• _CHALLENGE_
Transcribe the listing word for word.

• _SOURCE EXCERPT_
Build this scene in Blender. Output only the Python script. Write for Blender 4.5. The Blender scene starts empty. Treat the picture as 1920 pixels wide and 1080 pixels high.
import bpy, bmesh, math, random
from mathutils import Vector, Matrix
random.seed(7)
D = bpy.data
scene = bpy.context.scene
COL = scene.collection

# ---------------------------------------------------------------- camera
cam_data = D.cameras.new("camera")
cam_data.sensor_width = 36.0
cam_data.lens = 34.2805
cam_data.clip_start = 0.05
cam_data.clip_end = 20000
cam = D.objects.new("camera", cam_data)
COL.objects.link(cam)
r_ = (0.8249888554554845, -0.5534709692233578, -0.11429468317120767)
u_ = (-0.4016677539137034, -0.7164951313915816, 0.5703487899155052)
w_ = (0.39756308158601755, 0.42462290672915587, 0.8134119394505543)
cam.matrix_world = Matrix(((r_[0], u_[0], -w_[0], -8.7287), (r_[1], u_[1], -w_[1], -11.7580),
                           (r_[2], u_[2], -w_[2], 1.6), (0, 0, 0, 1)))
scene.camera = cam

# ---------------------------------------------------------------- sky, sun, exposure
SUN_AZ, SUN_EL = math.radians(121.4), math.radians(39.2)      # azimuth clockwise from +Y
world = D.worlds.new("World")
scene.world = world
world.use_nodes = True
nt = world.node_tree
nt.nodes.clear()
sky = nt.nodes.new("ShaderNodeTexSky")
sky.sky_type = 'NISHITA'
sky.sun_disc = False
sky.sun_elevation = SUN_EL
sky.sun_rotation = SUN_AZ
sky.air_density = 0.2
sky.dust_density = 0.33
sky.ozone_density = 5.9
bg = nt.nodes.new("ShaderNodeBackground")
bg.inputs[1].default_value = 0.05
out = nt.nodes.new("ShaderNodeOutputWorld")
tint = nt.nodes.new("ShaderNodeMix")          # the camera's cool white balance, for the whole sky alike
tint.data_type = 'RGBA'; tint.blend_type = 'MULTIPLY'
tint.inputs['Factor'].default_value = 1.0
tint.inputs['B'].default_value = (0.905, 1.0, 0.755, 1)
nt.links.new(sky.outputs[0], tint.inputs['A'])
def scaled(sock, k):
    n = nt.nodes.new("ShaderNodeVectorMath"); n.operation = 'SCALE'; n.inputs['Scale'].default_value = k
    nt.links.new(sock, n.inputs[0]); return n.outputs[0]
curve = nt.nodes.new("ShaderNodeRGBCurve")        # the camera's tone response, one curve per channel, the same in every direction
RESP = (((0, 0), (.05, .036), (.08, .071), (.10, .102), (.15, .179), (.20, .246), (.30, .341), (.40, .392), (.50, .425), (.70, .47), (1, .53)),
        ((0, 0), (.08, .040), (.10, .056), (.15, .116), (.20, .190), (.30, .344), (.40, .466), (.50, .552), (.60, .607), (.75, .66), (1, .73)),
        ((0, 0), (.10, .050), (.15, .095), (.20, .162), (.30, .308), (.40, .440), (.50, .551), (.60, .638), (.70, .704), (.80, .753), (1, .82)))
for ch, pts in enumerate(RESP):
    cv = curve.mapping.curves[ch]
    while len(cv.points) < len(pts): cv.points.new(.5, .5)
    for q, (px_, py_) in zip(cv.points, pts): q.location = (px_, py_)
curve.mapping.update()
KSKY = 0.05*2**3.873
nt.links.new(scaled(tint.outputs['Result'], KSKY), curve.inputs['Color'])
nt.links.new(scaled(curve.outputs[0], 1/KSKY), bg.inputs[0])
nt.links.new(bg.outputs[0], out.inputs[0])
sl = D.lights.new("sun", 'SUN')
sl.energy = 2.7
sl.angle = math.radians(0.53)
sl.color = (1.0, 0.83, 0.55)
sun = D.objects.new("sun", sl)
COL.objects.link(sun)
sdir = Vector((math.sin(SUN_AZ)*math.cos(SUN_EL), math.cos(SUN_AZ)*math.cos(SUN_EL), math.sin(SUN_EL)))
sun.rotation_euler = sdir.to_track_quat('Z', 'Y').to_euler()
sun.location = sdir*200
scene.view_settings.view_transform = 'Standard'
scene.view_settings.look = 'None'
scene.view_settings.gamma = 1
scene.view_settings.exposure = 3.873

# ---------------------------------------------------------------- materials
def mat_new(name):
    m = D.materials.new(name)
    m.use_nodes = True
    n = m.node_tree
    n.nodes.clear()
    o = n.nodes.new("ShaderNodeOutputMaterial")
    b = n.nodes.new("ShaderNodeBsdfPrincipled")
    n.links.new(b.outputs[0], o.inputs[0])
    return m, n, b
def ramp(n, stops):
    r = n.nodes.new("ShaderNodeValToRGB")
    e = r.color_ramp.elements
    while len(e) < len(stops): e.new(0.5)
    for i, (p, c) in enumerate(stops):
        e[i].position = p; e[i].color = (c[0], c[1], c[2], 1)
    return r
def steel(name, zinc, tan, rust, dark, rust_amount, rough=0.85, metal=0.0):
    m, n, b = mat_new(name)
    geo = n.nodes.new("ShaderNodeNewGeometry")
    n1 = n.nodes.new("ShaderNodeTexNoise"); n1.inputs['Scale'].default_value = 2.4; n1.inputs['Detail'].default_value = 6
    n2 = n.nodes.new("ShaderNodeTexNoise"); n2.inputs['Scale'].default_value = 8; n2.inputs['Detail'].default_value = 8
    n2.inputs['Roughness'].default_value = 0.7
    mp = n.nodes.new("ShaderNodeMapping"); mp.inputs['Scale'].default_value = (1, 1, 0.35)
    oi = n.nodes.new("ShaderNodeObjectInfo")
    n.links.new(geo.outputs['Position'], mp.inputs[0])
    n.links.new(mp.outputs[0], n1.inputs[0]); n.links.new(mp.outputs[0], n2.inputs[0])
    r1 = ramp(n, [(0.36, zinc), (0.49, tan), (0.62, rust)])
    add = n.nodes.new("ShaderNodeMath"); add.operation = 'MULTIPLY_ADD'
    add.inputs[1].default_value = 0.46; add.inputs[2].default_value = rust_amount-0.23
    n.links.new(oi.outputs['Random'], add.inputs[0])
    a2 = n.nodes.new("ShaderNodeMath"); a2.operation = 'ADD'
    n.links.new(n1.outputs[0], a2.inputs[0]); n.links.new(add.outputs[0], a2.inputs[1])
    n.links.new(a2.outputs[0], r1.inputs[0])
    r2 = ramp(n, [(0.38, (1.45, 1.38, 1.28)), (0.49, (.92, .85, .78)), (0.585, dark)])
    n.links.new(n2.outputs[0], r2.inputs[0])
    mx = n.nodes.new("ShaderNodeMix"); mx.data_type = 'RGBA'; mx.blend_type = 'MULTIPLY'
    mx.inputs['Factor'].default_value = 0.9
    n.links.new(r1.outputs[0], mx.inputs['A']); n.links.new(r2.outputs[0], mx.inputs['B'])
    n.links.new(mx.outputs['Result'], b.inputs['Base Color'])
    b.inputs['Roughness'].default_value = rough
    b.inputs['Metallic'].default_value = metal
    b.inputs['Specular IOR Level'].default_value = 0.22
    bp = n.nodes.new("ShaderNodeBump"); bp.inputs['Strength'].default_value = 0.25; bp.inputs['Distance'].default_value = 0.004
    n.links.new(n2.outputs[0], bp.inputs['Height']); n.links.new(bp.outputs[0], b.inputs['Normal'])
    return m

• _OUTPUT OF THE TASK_
Build this scene in Blender. Output only the Python script. Write for Blender 4.5. The Blender scene starts empty. Treat the picture as 1920 pixels wide and 1080 pixels high.
import bpy, bmesh, math, random
from mathutils import Vector, Matrix
random.seed(7)
D = bpy.data
scene = bpy.context.scene
COL = scene.collection

# ---------------------------------------------------------------- camera
cam_data = D.cameras.new("camera")
cam_data.sensor_width = 36.0
cam_data.lens = 34.2805
cam_data.clip_start = 0.05
cam_data.clip_end = 20000
cam = D.objects.new("camera", cam_data)
COL.objects.link(cam)
r_ = (0.8249888554554845, -0.5534709692233578, -0.11429468317120767)
u_ = (-0.4016677539137034, -0.7164951313915816, 0.5703487899155052)
w_ = (0.39756308158601755, 0.42462290672915587, 0.8134119394505543)
cam.matrix_world = Matrix(((r_[0], u_[0], -w_[0], -8.7287), (r_[1], u_[1], -w_[1], -11.7580),
                           (r_[2], u_[2], -w_[2], 1.6), (0, 0, 0, 1)))
scene.camera = cam

# ---------------------------------------------------------------- sky, sun, exposure
SUN_AZ, SUN_EL = math.radians(121.4), math.radians(39.2)      # azimuth clockwise from +Y
world = D.worlds.new("World")
scene.world = world
world.use_nodes = True
nt = world.node_tree
nt.nodes.clear()
sky = nt.nodes.new("ShaderNodeTexSky")
sky.sky_type = 'NISHITA'
sky.sun_disc = False
sky.sun_elevation = SUN_EL
sky.sun_rotation = SUN_AZ
sky.air_density = 0.2
sky.dust_density = 0.33
sky.ozone_density = 5.9
bg = nt.nodes.new("ShaderNodeBackground")
bg.inputs[1].default_value = 0.05
out = nt.nodes.new("ShaderNodeOutputWorld")
tint = nt.nodes.new("ShaderNodeMix")          # the camera's cool white balance, for the whole sky alike
tint.data_type = 'RGBA'; tint.blend_type = 'MULTIPLY'
tint.inputs['Factor'].default_value = 1.0
tint.inputs['B'].default_value = (0.905, 1.0, 0.755, 1)
nt.links.new(sky.outputs[0], tint.inputs['A'])
def scaled(sock, k):
    n = nt.nodes.new("ShaderNodeVectorMath"); n.operation = 'SCALE'; n.inputs['Scale'].default_value = k
    nt.links.new(sock, n.inputs[0]); return n.outputs[0]
curve = nt.nodes.new("ShaderNodeRGBCurve")        # the camera's tone response, one curve per channel, the same in every direction
RESP = (((0, 0), (.05, .036), (.08, .071), (.10, .102), (.15, .179), (.20, .246), (.30, .341), (.40, .392), (.50, .425), (.70, .47), (1, .53)),
        ((0, 0), (.08, .040), (.10, .056), (.15, .116), (.20, .190), (.30, .344), (.40, .466), (.50, .552), (.60, .607), (.75, .66), (1, .73)),
        ((0, 0), (.10, .050), (.15, .095), (.20, .162), (.30, .308), (.40, .440), (.50, .551), (.60, .638), (.70, .704), (.80, .753), (1, .82)))
for ch, pts in enumerate(RESP):
    cv = curve.mapping.curves[ch]
    while len(cv.points) < len(pts): cv.points.new(.5, .5)
    for q, (px_, py_) in zip(cv.points, pts): q.location = (px_, py_)
curve.mapping.update()
KSKY = 0.05*2**3.873
nt.links.new(scaled(tint.outputs['Result'], KSKY), curve.inputs['Color'])
nt.links.new(scaled(curve.outputs[0], 1/KSKY), bg.inputs[0])
nt.links.new(bg.outputs[0], out.inputs[0])
sl = D.lights.new("sun", 'SUN')
sl.energy = 2.7
sl.angle = math.radians(0.53)
sl.color = (1.0, 0.83, 0.55)
sun = D.objects.new("sun", sl)
COL.objects.link(sun)
sdir = Vector((math.sin(SUN_AZ)*math.cos(SUN_EL), math.cos(SUN_AZ)*math.cos(SUN_EL), math.sin(SUN_EL)))
sun.rotation_euler = sdir.to_track_quat('Z', 'Y').to_euler()
sun.location = sdir*200
scene.view_settings.view_transform = 'Standard'
scene.view_settings.look = 'None'
scene.view_settings.gamma = 1
scene.view_settings.exposure = 3.873

# ---------------------------------------------------------------- materials
def mat_new(name):
    m = D.materials.new(name)
    m.use_nodes = True
    n = m.node_tree
    n.nodes.clear()
    o = n.nodes.new("ShaderNodeOutputMaterial")
    b = n.nodes.new("ShaderNodeBsdfPrincipled")
    n.links.new(b.outputs[0], o.inputs[0])
    return m, n, b
def ramp(n, stops):
    r = n.nodes.new("ShaderNodeValToRGB")
    e = r.color_ramp.elements
    while len(e) < len(stops): e.new(0.5)
    for i, (p, c) in enumerate(stops):
        e[i].position = p; e[i].color = (c[0], c[1], c[2], 1)
    return r
def steel(name, zinc, tan, rust, dark, rust_amount, rough=0.85, metal=0.0):
    m, n, b = mat_new(name)
    geo = n.nodes.new("ShaderNodeNewGeometry")
    n1 = n.nodes.new("ShaderNodeTexNoise"); n1.inputs['Scale'].default_value = 2.4; n1.inputs['Detail'].default_value = 6
    n2 = n.nodes.new("ShaderNodeTexNoise"); n2.inputs['Scale'].default_value = 8; n2.inputs['Detail'].default_value = 8
    n2.inputs['Roughness'].default_value = 0.7
    mp = n.nodes.new("ShaderNodeMapping"); mp.inputs['Scale'].default_value = (1, 1, 0.35)
    oi = n.nodes.new("ShaderNodeObjectInfo")
    n.links.new(geo.outputs['Position'], mp.inputs[0])
    n.links.new(mp.outputs[0], n1.inputs[0]); n.links.new(mp.outputs[0], n2.inputs[0])
    r1 = ramp(n, [(0.36, zinc), (0.49, tan), (0.62, rust)])
    add = n.nodes.new("ShaderNodeMath"); add.operation = 'MULTIPLY_ADD'
    add.inputs[1].default_value = 0.46; add.inputs[2].default_value = rust_amount-0.23
    n.links.new(oi.outputs['Random'], add.inputs[0])
    a2 = n.nodes.new("ShaderNodeMath"); a2.operation = 'ADD'
    n.links.new(n1.outputs[0], a2.inputs[0]); n.links.new(add.outputs[0], a2.inputs[1])
    n.links.new(a2.outputs[0], r1.inputs[0])
    r2 = ramp(n, [(0.38, (1.45, 1.38, 1.28)), (0.49, (.92, .85, .78)), (0.585, dark)])
    n.links.new(n2.outputs[0], r2.inputs[0])
    mx = n.nodes.new("ShaderNodeMix"); mx.data_type = 'RGBA'; mx.blend_type = 'MULTIPLY'
    mx.inputs['Factor'].default_value = 0.9
    n.links.new(r1.outputs[0], mx.inputs['A']); n.links.new(r2.outputs[0], mx.inputs['B'])
    n.links.new(mx.outputs['Result'], b.inputs['Base Color'])
    b.inputs['Roughness'].default_value = rough
    b.inputs['Metallic'].default_value = metal
    b.inputs['Specular IOR Level'].default_value = 0.22
    bp = n.nodes.new("ShaderNodeBump"); bp.inputs['Strength'].default_value = 0.25; bp.inputs['Distance'].default_value = 0.004
    n.links.new(n2.outputs[0], bp.inputs['Height']); n.links.new(bp.outputs[0], b.inputs['Normal'])
    return m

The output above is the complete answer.